Namaste samabudhi,
thank you for the response.
i hold the view of karma that i do based on the Lankavatara Sutra, the Shurangama Sutra, the Perfection of Wisdom in 25,000 Lines, the Diamond Sutra and others including the Dhammapada.
the Dhammapada being the only one of these listed that belong to both the Hinyana and Mahayana schools, the other sutras listed are all Mahayana sutras, as such, a practiconer of the Hinyana may not agree.
now... it seems like you are saying that you don't believe that an aspect of your consciousness is either the repository for the karmic seeds, or you don't believe in your consciousness as is described in the Buddhist Abidharma, i'm not sure which.
in any event.. the formation of consciousness and how it's constituted is also addressed in the Lankavatara Sutra. it is more conscisely found in the actual Abidharma itself, which is found in the Tripitaka of all three canons (Pali, Chinese and Tibetan). you may consider the Trimsika (Sanskrit) to be a more accessible text as it's a conflation of 30 shastras about the nature of consciousness and so forth.
we're approaching the problem from opposite sides of the river
the method that you are espousing would be quite commonly found in the Hinyana tenet system, however, the approach from the opposite shore is commonly found in the Mahayana tenet system.
as an adherent of the Vajrayana (which is essentially, Mahayana) i do not feel that i can properly represent the Hinyana veiw on this subject, though i shall endeavor to try.
Vipassana meditation is a method, a technique, that one employs to see things as they really are. however, this is not the sole meditational technique that one must employ on the Buddhist path. the other meditational technique that one must utilize (from our point of view) is Samatha meditation, which allows one to rest with calm abiding in the natural state of the mind when it is correctly perceiving such-ness. the "point" of meditation, if you will, is the experience of Samadi.
in any event... when we practice with a goal in mind, such as ceasing suffering and creating happiness, we are practicing with a mind that is still attached. not a mind that sees things as they are... a mind free of conceptions of practice and of merit or benefit.
in the Diamond Sutra, Subhuti is asking the Buddha questions on how one enters the path of the Bodhisattva.

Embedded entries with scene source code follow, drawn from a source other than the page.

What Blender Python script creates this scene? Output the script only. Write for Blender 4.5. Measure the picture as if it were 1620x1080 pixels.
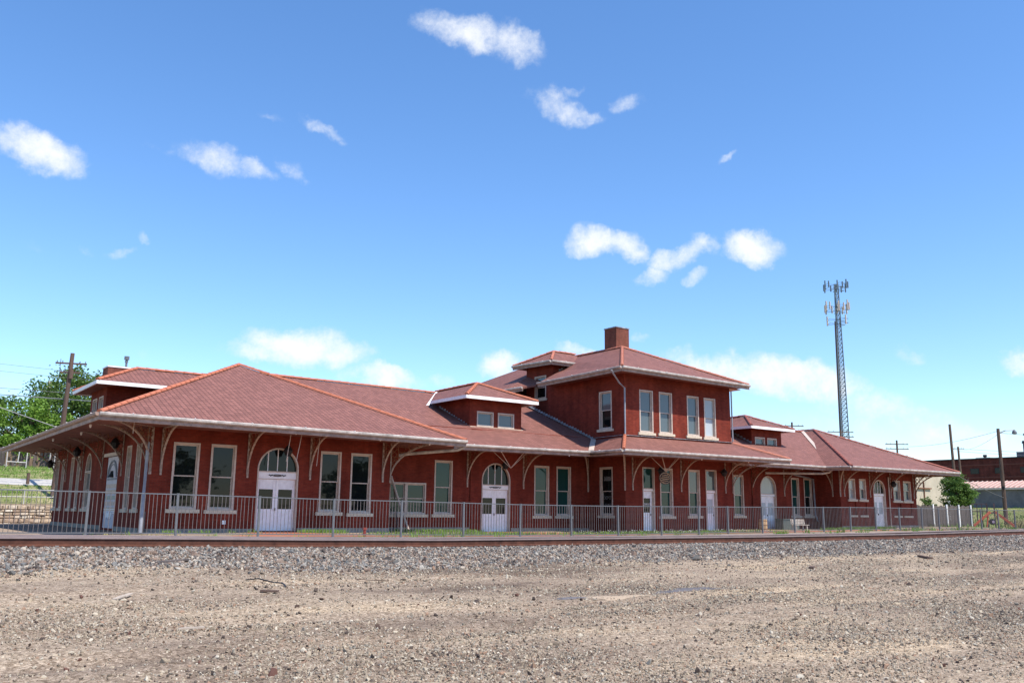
import bpy, bmesh, math, random
import numpy as np
from mathutils import Vector, Matrix
R = math.radians
random.seed(7); rng = np.random.default_rng(7)
sc = bpy.context.scene
for o in list(bpy.data.objects): bpy.data.objects.remove(o)
C = sc.collection

# ------------------------------------------------------------------ camera
cam = bpy.data.cameras.new('camera'); camo = bpy.data.objects.new('camera', cam); C.objects.link(camo)
PIT, YAW, ROL, FPX = .18903, .63148, .01168, 1417.3
fw = Vector((math.sin(YAW)*math.cos(PIT), math.cos(YAW)*math.cos(PIT), math.sin(PIT)))
rt0 = Vector((math.cos(YAW), -math.sin(YAW), 0)); up0 = rt0.cross(fw)
rt = math.cos(ROL)*rt0 + math.sin(ROL)*up0; up = -math.sin(ROL)*rt0 + math.cos(ROL)*up0
camo.matrix_world = Matrix(((rt.x, up.x, -fw.x, 0), (rt.y, up.y, -fw.y, 0), (rt.z, up.z, -fw.z, 1.5), (0, 0, 0, 1)))
cam.sensor_width = 36; cam.lens = 36*FPX/1620; cam.clip_end = 3000; cam.clip_start = .1
sc.camera = camo

# ------------------------------------------------------------------ light
sc.view_settings.view_transform = 'Standard'; sc.view_settings.look = 'None'
sc.view_settings.gamma = 1; sc.view_settings.use_curve_mapping = False
sc.view_settings.exposure = 0.40
TO_SUN = Vector((.15, -.60, 1.0)).normalized()
SUN_EL = math.asin(TO_SUN.z); SUN_ROT = math.atan2(TO_SUN.x, TO_SUN.y)
sun = bpy.data.lights.new('sun', 'SUN'); suno = bpy.data.objects.new('sun', sun); C.objects.link(suno)
sun.energy = 5.0; sun.angle = R(.5); sun.color = (1, .93, .84)
suno.rotation_euler = (-TO_SUN).to_track_quat('-Z', 'Y').to_euler()
suno.location = (0, 0, 60)

world = bpy.data.worlds.new('World'); sc.world = world; world.use_nodes = True
wt = world.node_tree; wn = wt.nodes; wl = wt.links
for n in list(wn): wn.remove(n)
def nn(tree, typ, **k):
    n = tree.nodes.new(typ)
    for a, b in k.items(): setattr(n, a, b)
    return n
def img_dir(x, y):                       # sky direction of a cloud seen in the photograph
    return (fw*FPX + rt*(x-810) - up*(y-540)).normalized()
wout = nn(wt, 'ShaderNodeOutputWorld'); bg = nn(wt, 'ShaderNodeBackground'); bg.inputs['Strength'].default_value = .15
sky = nn(wt, 'ShaderNodeTexSky', sky_type='NISHITA', sun_disc=False, sun_elevation=SUN_EL, sun_rotation=SUN_ROT,
         air_density=1.0, dust_density=0.2, ozone_density=2.6, altitude=300)
hs = nn(wt, 'ShaderNodeHueSaturation'); hs.inputs['Saturation'].default_value = 1.16; hs.inputs['Value'].default_value = 1.08
wl.new(sky.outputs[0], hs.inputs['Color'])
tint = nn(wt, 'ShaderNodeMix', data_type='RGBA', blend_type='MULTIPLY'); tint.inputs['Factor'].default_value = 1; tint.inputs['B'].default_value = (1.02, 1.06, 1.14, 1)
wl.new(hs.outputs[0], tint.inputs['A'])
tc = nn(wt, 'ShaderNodeTexCoord')
def vmath(op, a, b=None, tree=wt):
    n = tree.nodes.new('ShaderNodeVectorMath'); n.operation = op
    for i, v in enumerate((a, b)):
        if v is None: continue
        if hasattr(v, 'default_value') or hasattr(v, 'links'): tree.links.new(v, n.inputs[i])
        else: n.inputs[i].default_value = v
    return n
def smath(op, a, b=None, c=None, tree=wt, clamp=False):
    n = tree.nodes.new('ShaderNodeMath'); n.operation = op; n.use_clamp = clamp
    for i, v in enumerate((a, b, c)):
        if v is None: continue
        if isinstance(v, (int, float)): n.inputs[i].default_value = v
        else: tree.links.new(v, n.inputs[i])
    return n.outputs[0]
DIR = tc.outputs['Generated']
def wnoise(scale, detail, rough, off):
    m = vmath('ADD', DIR, (off, off*.7, off*.3))
    n = nn(wt, 'ShaderNodeTexNoise'); n.inputs['Scale'].default_value = scale
    n.inputs['Detail'].default_value = detail; n.inputs['Roughness'].default_value = rough
    wl.new(m.outputs[0], n.inputs['Vector']); return n
warp = wnoise(15, 5, .6, 3.1)
wv = vmath('SUBTRACT', warp.outputs['Color'], (.5, .5, .5))
wv2 = vmath('SCALE', wv.outputs[0]); wv2.inputs['Scale'].default_value = .055
DW = vmath('ADD', DIR, wv2.outputs[0]).outputs[0]
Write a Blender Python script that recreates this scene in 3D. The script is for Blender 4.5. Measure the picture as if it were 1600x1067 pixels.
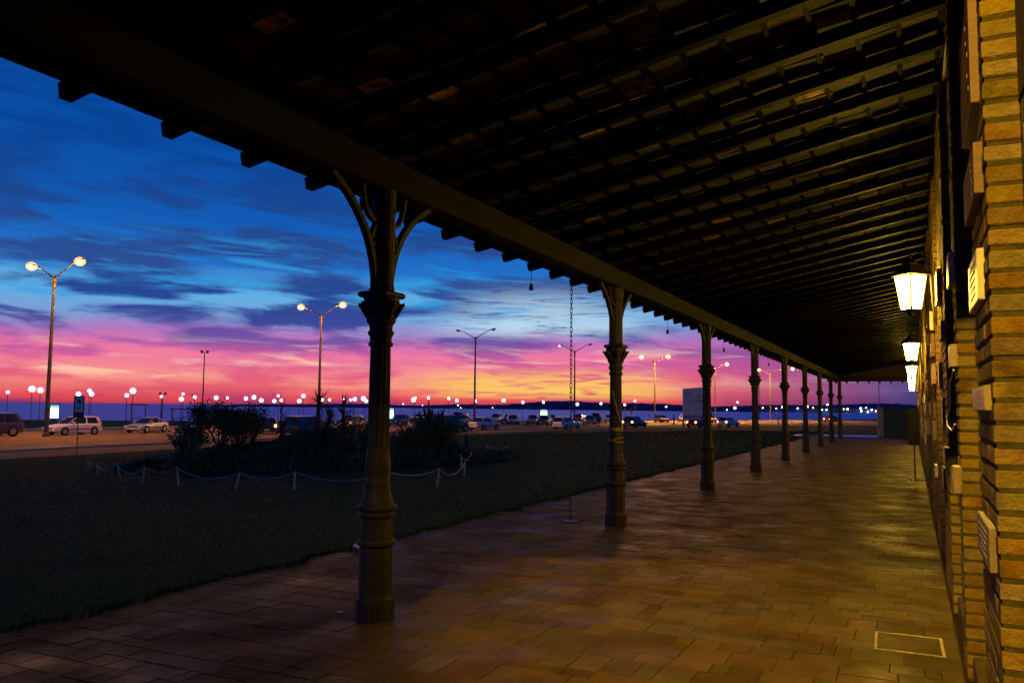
import bpy, bmesh, math, random
import numpy as np
from mathutils import Matrix, Vector
random.seed(7); rng = np.random.default_rng(7)
R = math.radians; PI = math.pi
sc = bpy.context.scene
for o in list(bpy.data.objects): bpy.data.objects.remove(o)
COL = sc.collection

# ------------------------------------------------------------------ camera, sky, exposure
EYE = Vector((0, 0, 1.6))
cam = bpy.data.cameras.new('camera'); camo = bpy.data.objects.new('camera', cam); COL.objects.link(camo)
cam.sensor_width = 36; cam.lens = 36 * 1294.8 / 1600; cam.clip_start = 0.05; cam.clip_end = 9000
YAW, PITCH, ROLL = 0.449233, 0.078920, 0.010755
CM = Matrix.Translation(EYE) @ Matrix.Rotation(YAW, 4, 'Z') @ Matrix.Rotation(PI/2 + PITCH, 4, 'X') @ Matrix.Rotation(ROLL, 4, 'Z')
camo.matrix_world = CM; sc.camera = camo
sc.view_settings.view_transform = 'Standard'; sc.view_settings.look = 'None'
sc.view_settings.exposure = 0; sc.view_settings.gamma = 1; sc.view_settings.use_curve_mapping = False
sc.render.engine = 'CYCLES'
sc.cycles.use_denoising = True
sc.cycles.max_bounces = 6; sc.cycles.diffuse_bounces = 3; sc.cycles.glossy_bounces = 3
sc.cycles.sample_clamp_indirect = 4; sc.cycles.caustics_reflective = False; sc.cycles.caustics_refractive = False
sc.cycles.use_light_tree = True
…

Venerable Subhuti was the foremost monk in terms of understanding emptiness:
Ch 3.
" The Buddha said to him "Subhuti, those who would now set forth on the bodhisattva path should thus give birth to this thought: 'However many beings there are in whatever realms of being might exist, whether they have form or no form, whether they have perception or no perception or neither perception nor no perception, in whatever conceivable realm of being one might conceive of beings, in the realm of complete nirvana I shall liberate them all. And though I thus liberate countless beings, not a single being is liberated.'"
"And why not? Subhuti, a bodhisattva who creates the perception of a being cannot be called a 'bodhisattva.' And why not? Subhuti, no one can be called a bodhisattva who creates the perception of a self or who creates the perception of a being, a life, or a soul."
i've started this last bit over several times now as i'm not sure where to go from here...
perhaps.. it would be of benefit to disucss the nature of consciousness as understood in Buddhism?
oh.. i think that it's very easy to agree on the basics of Buddhism.. as all three vehicles uphold the 4 Noble Truths and the Noble 8 Fold Path, the 5 Precepts and so forth. naturally, people vary in their capacity to understand these things, but these things are the same.
i think that, at least for me, it would be of some benefit were i to know which school of Buddhism that you practice. as that way i will have plenty of understanding of the philosophical positions that you hold, Sutras that your school upholds and so forth.